*Stated exercise*
Reproduce each line exactly. Skip none.

· · · · ·

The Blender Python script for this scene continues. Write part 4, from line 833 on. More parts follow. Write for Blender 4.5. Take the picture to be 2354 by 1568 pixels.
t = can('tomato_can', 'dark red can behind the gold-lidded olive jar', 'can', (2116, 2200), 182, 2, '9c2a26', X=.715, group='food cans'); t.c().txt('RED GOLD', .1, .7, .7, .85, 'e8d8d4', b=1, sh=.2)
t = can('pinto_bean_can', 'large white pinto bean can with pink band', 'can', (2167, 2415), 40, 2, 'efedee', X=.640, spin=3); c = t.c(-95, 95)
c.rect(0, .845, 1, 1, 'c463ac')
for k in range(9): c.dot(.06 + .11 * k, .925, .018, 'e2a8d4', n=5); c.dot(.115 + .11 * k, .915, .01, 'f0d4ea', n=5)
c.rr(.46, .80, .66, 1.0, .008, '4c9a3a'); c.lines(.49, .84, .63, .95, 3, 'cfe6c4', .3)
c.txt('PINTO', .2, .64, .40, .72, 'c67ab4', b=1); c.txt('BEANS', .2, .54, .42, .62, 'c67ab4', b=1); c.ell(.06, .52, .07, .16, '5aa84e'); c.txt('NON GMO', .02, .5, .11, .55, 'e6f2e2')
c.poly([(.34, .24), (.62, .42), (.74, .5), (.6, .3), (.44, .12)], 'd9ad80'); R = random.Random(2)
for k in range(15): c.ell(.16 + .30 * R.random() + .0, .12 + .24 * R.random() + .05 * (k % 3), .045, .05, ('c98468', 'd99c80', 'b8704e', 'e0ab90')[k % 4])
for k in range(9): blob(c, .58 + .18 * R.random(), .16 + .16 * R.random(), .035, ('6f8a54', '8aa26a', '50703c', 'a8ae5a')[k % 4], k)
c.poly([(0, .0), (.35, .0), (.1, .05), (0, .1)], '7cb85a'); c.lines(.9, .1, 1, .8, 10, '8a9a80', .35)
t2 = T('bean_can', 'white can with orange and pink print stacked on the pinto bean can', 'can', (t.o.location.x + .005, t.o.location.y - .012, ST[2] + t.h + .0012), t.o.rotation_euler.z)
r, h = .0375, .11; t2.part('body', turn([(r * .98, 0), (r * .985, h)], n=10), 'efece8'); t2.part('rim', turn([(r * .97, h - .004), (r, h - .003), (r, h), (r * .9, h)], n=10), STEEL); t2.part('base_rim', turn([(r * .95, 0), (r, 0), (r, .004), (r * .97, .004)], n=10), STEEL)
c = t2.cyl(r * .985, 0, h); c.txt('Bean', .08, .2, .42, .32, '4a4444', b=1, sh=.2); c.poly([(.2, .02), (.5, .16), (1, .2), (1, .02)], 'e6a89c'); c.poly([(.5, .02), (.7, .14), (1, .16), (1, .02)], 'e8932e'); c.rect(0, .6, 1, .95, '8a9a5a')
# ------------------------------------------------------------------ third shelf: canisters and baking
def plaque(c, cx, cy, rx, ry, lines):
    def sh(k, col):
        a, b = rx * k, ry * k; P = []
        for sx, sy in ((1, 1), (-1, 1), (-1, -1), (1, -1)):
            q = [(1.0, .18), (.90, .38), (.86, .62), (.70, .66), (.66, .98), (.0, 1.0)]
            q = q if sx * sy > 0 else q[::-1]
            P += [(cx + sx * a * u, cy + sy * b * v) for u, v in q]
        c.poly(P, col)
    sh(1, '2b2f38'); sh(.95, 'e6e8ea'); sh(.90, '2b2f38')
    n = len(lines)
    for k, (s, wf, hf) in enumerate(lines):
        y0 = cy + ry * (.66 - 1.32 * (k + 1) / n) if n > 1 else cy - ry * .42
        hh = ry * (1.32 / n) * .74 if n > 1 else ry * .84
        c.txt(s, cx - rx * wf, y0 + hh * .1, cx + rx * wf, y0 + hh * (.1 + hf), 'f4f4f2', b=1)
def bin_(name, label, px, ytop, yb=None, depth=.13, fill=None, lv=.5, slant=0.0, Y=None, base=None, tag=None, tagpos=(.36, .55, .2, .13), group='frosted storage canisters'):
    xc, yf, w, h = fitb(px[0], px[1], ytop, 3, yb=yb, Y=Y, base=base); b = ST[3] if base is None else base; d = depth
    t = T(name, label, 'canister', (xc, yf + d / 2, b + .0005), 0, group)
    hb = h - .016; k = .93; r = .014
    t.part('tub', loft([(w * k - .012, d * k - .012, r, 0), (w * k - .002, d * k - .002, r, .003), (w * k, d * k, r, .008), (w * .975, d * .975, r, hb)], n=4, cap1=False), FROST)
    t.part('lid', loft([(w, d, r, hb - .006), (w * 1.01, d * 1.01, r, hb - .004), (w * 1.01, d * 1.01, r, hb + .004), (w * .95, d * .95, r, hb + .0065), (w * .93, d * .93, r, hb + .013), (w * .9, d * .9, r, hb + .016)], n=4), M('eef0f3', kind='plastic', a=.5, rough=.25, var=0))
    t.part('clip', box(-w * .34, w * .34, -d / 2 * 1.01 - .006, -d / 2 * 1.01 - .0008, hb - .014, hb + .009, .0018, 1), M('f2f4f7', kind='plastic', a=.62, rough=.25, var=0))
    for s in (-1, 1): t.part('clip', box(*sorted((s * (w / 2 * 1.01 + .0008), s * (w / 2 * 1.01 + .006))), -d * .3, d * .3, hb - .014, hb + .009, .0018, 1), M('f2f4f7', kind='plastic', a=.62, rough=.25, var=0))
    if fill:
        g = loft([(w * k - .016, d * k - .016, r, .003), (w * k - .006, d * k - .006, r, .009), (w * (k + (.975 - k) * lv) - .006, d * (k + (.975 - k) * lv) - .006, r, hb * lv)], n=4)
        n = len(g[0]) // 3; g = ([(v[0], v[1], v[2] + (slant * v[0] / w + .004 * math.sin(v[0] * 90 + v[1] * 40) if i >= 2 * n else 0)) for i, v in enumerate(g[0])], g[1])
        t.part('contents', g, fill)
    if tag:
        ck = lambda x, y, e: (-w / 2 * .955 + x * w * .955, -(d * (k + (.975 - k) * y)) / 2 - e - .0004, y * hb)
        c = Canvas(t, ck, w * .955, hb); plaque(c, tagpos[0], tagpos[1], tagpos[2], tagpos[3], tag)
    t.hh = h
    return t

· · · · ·

*Result of the exercise*
The Blender Python script for this scene continues. Write part 4, from line 833 on. More parts follow. Write for Blender 4.5. Take the picture to be 2354 by 1568 pixels.
t = can('tomato_can', 'dark red can behind the gold-lidded olive jar', 'can', (2116, 2200), 182, 2, '9c2a26', X=.715, group='food cans'); t.c().txt('RED GOLD', .1, .7, .7, .85, 'e8d8d4', b=1, sh=.2)
t = can('pinto_bean_can', 'large white pinto bean can with pink band', 'can', (2167, 2415), 40, 2, 'efedee', X=.640, spin=3); c = t.c(-95, 95)
c.rect(0, .845, 1, 1, 'c463ac')
for k in range(9): c.dot(.06 + .11 * k, .925, .018, 'e2a8d4', n=5); c.dot(.115 + .11 * k, .915, .01, 'f0d4ea', n=5)
c.rr(.46, .80, .66, 1.0, .008, '4c9a3a'); c.lines(.49, .84, .63, .95, 3, 'cfe6c4', .3)
c.txt('PINTO', .2, .64, .40, .72, 'c67ab4', b=1); c.txt('BEANS', .2, .54, .42, .62, 'c67ab4', b=1); c.ell(.06, .52, .07, .16, '5aa84e'); c.txt('NON GMO', .02, .5, .11, .55, 'e6f2e2')
c.poly([(.34, .24), (.62, .42), (.74, .5), (.6, .3), (.44, .12)], 'd9ad80'); R = random.Random(2)
for k in range(15): c.ell(.16 + .30 * R.random() + .0, .12 + .24 * R.random() + .05 * (k % 3), .045, .05, ('c98468', 'd99c80', 'b8704e', 'e0ab90')[k % 4])
for k in range(9): blob(c, .58 + .18 * R.random(), .16 + .16 * R.random(), .035, ('6f8a54', '8aa26a', '50703c', 'a8ae5a')[k % 4], k)
c.poly([(0, .0), (.35, .0), (.1, .05), (0, .1)], '7cb85a'); c.lines(.9, .1, 1, .8, 10, '8a9a80', .35)
t2 = T('bean_can', 'white can with orange and pink print stacked on the pinto bean can', 'can', (t.o.location.x + .005, t.o.location.y - .012, ST[2] + t.h + .0012), t.o.rotation_euler.z)
r, h = .0375, .11; t2.part('body', turn([(r * .98, 0), (r * .985, h)], n=10), 'efece8'); t2.part('rim', turn([(r * .97, h - .004), (r, h - .003), (r, h), (r * .9, h)], n=10), STEEL); t2.part('base_rim', turn([(r * .95, 0), (r, 0), (r, .004), (r * .97, .004)], n=10), STEEL)
c = t2.cyl(r * .985, 0, h); c.txt('Bean', .08, .2, .42, .32, '4a4444', b=1, sh=.2); c.poly([(.2, .02), (.5, .16), (1, .2), (1, .02)], 'e6a89c'); c.poly([(.5, .02), (.7, .14), (1, .16), (1, .02)], 'e8932e'); c.rect(0, .6, 1, .95, '8a9a5a')
# ------------------------------------------------------------------ third shelf: canisters and baking
def plaque(c, cx, cy, rx, ry, lines):
    def sh(k, col):
        a, b = rx * k, ry * k; P = []
        for sx, sy in ((1, 1), (-1, 1), (-1, -1), (1, -1)):
            q = [(1.0, .18), (.90, .38), (.86, .62), (.70, .66), (.66, .98), (.0, 1.0)]
            q = q if sx * sy > 0 else q[::-1]
            P += [(cx + sx * a * u, cy + sy * b * v) for u, v in q]
        c.poly(P, col)
    sh(1, '2b2f38'); sh(.95, 'e6e8ea'); sh(.90, '2b2f38')
    n = len(lines)
    for k, (s, wf, hf) in enumerate(lines):
        y0 = cy + ry * (.66 - 1.32 * (k + 1) / n) if n > 1 else cy - ry * .42
        hh = ry * (1.32 / n) * .74 if n > 1 else ry * .84
        c.txt(s, cx - rx * wf, y0 + hh * .1, cx + rx * wf, y0 + hh * (.1 + hf), 'f4f4f2', b=1)
def bin_(name, label, px, ytop, yb=None, depth=.13, fill=None, lv=.5, slant=0.0, Y=None, base=None, tag=None, tagpos=(.36, .55, .2, .13), group='frosted storage canisters'):
    xc, yf, w, h = fitb(px[0], px[1], ytop, 3, yb=yb, Y=Y, base=base); b = ST[3] if base is None else base; d = depth
    t = T(name, label, 'canister', (xc, yf + d / 2, b + .0005), 0, group)
    hb = h - .016; k = .93; r = .014
    t.part('tub', loft([(w * k - .012, d * k - .012, r, 0), (w * k - .002, d * k - .002, r, .003), (w * k, d * k, r, .008), (w * .975, d * .975, r, hb)], n=4, cap1=False), FROST)
    t.part('lid', loft([(w, d, r, hb - .006), (w * 1.01, d * 1.01, r, hb - .004), (w * 1.01, d * 1.01, r, hb + .004), (w * .95, d * .95, r, hb + .0065), (w * .93, d * .93, r, hb + .013), (w * .9, d * .9, r, hb + .016)], n=4), M('eef0f3', kind='plastic', a=.5, rough=.25, var=0))
    t.part('clip', box(-w * .34, w * .34, -d / 2 * 1.01 - .006, -d / 2 * 1.01 - .0008, hb - .014, hb + .009, .0018, 1), M('f2f4f7', kind='plastic', a=.62, rough=.25, var=0))
    for s in (-1, 1): t.part('clip', box(*sorted((s * (w / 2 * 1.01 + .0008), s * (w / 2 * 1.01 + .006))), -d * .3, d * .3, hb - .014, hb + .009, .0018, 1), M('f2f4f7', kind='plastic', a=.62, rough=.25, var=0))
    if fill:
        g = loft([(w * k - .016, d * k - .016, r, .003), (w * k - .006, d * k - .006, r, .009), (w * (k + (.975 - k) * lv) - .006, d * (k + (.975 - k) * lv) - .006, r, hb * lv)], n=4)
        n = len(g[0]) // 3; g = ([(v[0], v[1], v[2] + (slant * v[0] / w + .004 * math.sin(v[0] * 90 + v[1] * 40) if i >= 2 * n else 0)) for i, v in enumerate(g[0])], g[1])
        t.part('contents', g, fill)
    if tag:
        ck = lambda x, y, e: (-w / 2 * .955 + x * w * .955, -(d * (k + (.975 - k) * y)) / 2 - e - .0004, y * hb)
        c = Canvas(t, ck, w * .955, hb); plaque(c, tagpos[0], tagpos[1], tagpos[2], tagpos[3], tag)
    t.hh = h
    return t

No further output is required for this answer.